Senate Bill 171, which prioritizes relative and significant-relationship placements, limits unnecessary placement changes, and requires written judicial findings and a judicial-performance filter, was advanced by the committee after testimony urging additional clarifications and amendments.

Senate Bill 171 was presented to the Senate Family and Children Services committee as a package of changes intended to increase placement stability for children in the child-welfare system and to increase judicial transparency in dependency and juvenile cases.

Senator Johnson, the bill’s sponsor, said the measure focuses on family and juvenile law to improve permanency timelines and kinship placement, including a presumption recognizing significant existing relationships after 12 months and a request for clearer written court opinions. He also asked to remove a last-page judicial-administration disclosure provision from the bill language for further work, saying he would bring a clearer amendment on second reading.

Multiple witnesses with lived experience and child-welfare roles supported the bill while urging additional safeguards. Deonye Dior Valentina, a former foster youth and executive director of Strength Over Struggle, said SB 171 would reduce instability but recommended three amendments: require written justification when the Department of Child Services bypasses kinship placement, set firm timelines for placement evaluations to avoid delay, and explicitly require consideration of youth voice when age-appropriate. Valentina said those fixes would strengthen accountability and protect children from avoidable harm.
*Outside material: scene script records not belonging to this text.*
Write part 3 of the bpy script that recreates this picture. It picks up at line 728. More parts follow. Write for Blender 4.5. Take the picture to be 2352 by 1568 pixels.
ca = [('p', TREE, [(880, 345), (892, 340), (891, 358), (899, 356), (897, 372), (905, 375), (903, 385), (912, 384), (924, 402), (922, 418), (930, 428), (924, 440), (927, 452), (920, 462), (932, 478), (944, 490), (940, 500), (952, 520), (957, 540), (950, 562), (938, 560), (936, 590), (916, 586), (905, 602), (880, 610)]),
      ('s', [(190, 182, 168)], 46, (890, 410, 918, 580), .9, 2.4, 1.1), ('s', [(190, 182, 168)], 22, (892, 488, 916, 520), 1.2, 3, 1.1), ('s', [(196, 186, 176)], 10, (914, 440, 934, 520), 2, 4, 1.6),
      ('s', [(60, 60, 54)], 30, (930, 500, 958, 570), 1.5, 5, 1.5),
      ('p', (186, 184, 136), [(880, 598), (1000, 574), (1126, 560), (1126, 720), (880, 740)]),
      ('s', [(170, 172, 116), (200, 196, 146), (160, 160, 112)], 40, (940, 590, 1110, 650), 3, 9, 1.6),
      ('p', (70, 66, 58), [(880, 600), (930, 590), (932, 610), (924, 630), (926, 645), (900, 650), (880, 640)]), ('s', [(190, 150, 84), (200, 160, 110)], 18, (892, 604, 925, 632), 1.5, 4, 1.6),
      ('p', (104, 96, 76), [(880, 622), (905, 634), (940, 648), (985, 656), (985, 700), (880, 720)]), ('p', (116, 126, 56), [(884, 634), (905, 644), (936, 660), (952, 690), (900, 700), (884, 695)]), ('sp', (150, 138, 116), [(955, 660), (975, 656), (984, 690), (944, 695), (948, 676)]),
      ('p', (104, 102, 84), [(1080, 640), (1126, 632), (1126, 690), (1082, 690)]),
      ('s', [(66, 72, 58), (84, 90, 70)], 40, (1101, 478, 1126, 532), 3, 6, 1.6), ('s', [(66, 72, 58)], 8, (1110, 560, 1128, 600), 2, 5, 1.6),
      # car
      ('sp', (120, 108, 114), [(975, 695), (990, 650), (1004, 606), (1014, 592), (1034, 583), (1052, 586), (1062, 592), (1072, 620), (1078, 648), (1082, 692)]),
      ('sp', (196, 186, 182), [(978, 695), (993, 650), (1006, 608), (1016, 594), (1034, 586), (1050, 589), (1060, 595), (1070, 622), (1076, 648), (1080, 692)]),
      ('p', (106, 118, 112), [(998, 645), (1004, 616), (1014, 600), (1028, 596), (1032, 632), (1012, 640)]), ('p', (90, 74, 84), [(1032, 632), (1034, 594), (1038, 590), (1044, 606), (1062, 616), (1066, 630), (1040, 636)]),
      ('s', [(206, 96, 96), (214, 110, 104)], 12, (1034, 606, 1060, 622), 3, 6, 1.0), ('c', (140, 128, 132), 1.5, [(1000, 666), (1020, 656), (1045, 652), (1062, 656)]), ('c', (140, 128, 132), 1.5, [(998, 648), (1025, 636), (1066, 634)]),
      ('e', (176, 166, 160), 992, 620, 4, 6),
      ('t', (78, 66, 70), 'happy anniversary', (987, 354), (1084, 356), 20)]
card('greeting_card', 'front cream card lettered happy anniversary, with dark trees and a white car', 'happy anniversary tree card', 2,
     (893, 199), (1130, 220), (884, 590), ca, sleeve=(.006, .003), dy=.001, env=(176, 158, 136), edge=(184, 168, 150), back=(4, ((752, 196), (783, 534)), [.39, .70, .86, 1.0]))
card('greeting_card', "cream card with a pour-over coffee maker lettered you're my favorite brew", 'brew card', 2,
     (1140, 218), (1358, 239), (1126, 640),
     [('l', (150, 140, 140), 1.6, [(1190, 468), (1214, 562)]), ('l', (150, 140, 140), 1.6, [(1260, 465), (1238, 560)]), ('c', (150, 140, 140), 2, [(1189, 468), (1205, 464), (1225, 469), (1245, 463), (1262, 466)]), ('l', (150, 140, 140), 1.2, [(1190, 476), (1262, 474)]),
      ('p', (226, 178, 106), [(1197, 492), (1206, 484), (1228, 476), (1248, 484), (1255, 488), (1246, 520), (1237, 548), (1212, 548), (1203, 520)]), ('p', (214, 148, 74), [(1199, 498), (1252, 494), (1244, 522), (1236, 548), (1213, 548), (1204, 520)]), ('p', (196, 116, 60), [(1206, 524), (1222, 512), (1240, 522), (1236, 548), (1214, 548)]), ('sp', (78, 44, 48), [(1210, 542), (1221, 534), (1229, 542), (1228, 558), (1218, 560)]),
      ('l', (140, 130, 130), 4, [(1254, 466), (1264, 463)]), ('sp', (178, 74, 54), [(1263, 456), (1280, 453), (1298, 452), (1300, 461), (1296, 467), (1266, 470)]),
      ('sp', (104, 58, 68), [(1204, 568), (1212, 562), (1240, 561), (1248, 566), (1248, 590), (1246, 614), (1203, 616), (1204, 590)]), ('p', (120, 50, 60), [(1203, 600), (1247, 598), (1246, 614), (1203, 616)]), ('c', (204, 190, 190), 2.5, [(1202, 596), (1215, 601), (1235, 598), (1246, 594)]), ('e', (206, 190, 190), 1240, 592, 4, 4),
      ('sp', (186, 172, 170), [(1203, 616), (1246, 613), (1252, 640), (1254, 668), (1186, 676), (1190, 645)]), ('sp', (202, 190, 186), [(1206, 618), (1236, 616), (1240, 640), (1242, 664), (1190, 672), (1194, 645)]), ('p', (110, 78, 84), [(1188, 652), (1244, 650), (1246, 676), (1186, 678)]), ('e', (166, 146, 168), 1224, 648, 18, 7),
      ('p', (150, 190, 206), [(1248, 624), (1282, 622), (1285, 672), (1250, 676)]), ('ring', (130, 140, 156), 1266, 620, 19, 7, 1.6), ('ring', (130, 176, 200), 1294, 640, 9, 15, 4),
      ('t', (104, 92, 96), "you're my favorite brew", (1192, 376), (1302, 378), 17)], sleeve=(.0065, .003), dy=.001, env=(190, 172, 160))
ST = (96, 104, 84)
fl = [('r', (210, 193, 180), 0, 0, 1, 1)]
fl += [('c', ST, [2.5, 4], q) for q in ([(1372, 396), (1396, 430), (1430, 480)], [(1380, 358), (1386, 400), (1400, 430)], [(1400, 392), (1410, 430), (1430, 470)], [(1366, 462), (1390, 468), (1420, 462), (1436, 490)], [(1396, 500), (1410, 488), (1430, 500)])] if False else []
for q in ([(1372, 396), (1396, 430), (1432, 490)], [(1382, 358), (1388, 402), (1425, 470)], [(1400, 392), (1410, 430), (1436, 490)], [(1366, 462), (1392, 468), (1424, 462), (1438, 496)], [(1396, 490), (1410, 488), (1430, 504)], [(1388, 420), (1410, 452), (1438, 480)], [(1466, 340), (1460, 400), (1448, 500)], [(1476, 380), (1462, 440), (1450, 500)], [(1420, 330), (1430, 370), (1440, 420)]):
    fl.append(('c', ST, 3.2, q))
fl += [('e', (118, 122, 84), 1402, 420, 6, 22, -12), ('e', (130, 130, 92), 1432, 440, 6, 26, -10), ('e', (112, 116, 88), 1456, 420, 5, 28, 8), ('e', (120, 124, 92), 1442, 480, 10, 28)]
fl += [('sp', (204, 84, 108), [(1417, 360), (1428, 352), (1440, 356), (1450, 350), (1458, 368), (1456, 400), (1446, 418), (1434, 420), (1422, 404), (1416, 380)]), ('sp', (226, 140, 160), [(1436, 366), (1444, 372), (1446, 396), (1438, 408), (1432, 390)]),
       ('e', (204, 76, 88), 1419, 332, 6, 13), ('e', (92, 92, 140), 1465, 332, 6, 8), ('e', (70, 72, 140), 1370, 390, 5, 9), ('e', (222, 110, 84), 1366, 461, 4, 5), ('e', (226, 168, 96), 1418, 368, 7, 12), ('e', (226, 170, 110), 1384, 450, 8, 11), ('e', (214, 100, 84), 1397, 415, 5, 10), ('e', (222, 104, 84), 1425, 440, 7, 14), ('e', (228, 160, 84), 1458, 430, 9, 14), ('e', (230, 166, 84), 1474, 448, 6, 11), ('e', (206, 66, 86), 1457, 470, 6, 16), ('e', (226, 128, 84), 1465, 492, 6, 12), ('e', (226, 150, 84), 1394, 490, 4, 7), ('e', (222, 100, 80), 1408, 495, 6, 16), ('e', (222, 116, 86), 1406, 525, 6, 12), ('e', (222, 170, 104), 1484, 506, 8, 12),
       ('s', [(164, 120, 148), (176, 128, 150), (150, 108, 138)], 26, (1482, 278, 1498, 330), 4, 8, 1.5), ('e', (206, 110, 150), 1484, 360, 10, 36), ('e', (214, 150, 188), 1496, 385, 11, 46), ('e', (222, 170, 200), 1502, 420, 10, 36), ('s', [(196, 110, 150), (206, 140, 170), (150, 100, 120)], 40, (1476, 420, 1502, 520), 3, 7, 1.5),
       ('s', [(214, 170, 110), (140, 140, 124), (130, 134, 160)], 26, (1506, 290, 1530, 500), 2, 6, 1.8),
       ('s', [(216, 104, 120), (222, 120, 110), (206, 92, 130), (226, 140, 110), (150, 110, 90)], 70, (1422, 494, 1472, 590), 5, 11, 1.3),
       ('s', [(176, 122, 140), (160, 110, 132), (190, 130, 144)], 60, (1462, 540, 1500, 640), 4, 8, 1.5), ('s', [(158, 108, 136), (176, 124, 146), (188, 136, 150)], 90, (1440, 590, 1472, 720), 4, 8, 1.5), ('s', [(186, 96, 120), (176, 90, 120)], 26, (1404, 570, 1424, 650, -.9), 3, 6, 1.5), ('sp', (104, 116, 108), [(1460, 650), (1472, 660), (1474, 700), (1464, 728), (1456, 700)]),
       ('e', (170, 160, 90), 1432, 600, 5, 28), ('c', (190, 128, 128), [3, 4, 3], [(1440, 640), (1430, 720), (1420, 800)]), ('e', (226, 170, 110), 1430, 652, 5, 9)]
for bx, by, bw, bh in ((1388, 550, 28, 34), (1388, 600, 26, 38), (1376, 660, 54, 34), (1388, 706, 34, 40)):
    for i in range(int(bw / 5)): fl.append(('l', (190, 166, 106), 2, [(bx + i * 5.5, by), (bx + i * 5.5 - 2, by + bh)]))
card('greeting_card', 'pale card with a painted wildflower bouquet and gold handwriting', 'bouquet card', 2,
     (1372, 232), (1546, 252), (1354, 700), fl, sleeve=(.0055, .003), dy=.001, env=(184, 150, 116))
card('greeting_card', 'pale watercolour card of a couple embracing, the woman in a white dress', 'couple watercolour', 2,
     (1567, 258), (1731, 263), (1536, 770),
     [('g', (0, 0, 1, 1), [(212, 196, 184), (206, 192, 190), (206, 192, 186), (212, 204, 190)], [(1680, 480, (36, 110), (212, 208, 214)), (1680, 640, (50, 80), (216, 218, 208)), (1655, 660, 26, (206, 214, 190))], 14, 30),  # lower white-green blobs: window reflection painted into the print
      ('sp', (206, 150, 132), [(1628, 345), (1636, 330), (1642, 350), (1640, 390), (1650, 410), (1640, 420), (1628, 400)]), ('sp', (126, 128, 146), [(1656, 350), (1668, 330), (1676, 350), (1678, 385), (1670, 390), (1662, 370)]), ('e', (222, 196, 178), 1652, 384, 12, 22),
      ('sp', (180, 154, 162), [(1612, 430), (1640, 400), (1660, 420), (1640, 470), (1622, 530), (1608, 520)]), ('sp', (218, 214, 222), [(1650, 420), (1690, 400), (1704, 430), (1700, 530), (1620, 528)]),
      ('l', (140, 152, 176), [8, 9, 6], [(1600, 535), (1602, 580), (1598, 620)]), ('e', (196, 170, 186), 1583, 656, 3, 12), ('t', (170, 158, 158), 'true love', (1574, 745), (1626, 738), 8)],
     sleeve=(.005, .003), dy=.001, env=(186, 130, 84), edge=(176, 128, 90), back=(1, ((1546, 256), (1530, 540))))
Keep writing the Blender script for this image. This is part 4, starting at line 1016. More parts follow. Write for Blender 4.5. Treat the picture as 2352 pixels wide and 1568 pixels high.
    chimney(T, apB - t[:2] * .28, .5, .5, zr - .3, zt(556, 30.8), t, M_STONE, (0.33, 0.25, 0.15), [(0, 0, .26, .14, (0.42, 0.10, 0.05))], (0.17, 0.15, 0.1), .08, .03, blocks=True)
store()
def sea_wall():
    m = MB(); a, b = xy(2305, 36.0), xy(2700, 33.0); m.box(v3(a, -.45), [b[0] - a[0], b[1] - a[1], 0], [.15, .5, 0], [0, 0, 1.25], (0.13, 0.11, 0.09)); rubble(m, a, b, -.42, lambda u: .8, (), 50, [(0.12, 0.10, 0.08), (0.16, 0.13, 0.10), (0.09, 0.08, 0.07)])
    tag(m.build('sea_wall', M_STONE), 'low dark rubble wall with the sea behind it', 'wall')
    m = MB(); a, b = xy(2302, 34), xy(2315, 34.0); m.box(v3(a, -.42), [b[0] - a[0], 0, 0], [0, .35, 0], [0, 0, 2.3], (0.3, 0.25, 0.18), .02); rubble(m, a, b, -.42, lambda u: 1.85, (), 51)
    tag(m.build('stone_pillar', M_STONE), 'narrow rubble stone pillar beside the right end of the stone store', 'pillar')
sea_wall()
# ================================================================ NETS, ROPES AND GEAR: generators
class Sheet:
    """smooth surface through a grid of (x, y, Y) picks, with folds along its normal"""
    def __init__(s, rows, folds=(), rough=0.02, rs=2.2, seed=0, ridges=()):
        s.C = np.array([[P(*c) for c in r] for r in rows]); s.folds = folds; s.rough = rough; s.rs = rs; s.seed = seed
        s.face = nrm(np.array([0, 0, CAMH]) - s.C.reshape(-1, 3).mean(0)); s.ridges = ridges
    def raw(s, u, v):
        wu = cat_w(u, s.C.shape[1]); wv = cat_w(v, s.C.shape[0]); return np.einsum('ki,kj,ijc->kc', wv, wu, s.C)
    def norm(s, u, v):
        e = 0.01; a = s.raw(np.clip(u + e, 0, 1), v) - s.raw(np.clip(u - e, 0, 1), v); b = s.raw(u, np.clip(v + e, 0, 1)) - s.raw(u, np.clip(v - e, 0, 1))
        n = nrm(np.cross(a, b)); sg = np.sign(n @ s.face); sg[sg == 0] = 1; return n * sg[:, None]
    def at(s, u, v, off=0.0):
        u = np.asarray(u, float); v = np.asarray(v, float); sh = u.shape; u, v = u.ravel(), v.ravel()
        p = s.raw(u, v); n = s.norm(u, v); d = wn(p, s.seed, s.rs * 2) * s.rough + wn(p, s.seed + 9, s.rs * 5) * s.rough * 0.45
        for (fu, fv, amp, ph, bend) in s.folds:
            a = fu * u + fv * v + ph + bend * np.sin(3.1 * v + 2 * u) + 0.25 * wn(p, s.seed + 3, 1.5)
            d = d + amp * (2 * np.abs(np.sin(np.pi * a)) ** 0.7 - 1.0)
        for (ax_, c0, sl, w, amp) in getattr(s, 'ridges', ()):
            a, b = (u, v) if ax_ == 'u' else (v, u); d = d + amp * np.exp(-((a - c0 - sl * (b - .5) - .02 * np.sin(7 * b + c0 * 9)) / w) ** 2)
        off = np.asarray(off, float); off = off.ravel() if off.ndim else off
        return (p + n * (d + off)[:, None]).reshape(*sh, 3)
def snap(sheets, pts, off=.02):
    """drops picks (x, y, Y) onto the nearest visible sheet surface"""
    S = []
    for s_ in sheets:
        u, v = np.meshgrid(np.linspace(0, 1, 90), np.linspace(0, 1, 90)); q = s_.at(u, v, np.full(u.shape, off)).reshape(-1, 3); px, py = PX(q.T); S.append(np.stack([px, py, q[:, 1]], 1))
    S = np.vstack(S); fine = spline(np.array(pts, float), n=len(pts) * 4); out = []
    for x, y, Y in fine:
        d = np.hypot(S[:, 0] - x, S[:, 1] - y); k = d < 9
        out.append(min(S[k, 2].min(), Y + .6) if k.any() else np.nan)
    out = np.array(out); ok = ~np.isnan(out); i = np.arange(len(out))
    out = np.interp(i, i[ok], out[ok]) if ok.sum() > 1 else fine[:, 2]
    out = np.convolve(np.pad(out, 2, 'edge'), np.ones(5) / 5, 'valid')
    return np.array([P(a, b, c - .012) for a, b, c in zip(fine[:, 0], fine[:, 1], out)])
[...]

Shelby Waugh, a court-appointed special advocate and foster parent, recounted a case in which a child suffered abuse, continued court-ordered visits despite professional recommendations to stop, and ultimately required private counsel and an adoption petition that was undercut by other actors in the system; Waugh said the family incurred roughly $60,000 in legal costs and urged the committee to pass reforms to prevent similar harm.

Braylon Yerington, founder of Champions for Children, described a pattern in which some judges’ reputations for removing or moving children can discourage attorneys from filing adoption petitions and urged careful amendment work to address bad-faith actions. Michael Moore of the Indiana Public Defender Council praised the bill’s checklist for court consideration of relative placement and requested care with the 12-month restriction tied to adoption petitions, stressing that the legal standard remains the child’s best interest.

The author and committee members indicated support for separating some decisions and for additional amendment work on second reading. The committee reported advancing SB 171 by a recorded committee outcome reported as 8-0.

The bill will move forward for additional committee review and possible amendments to address the recommended clarifications and implementation concerns.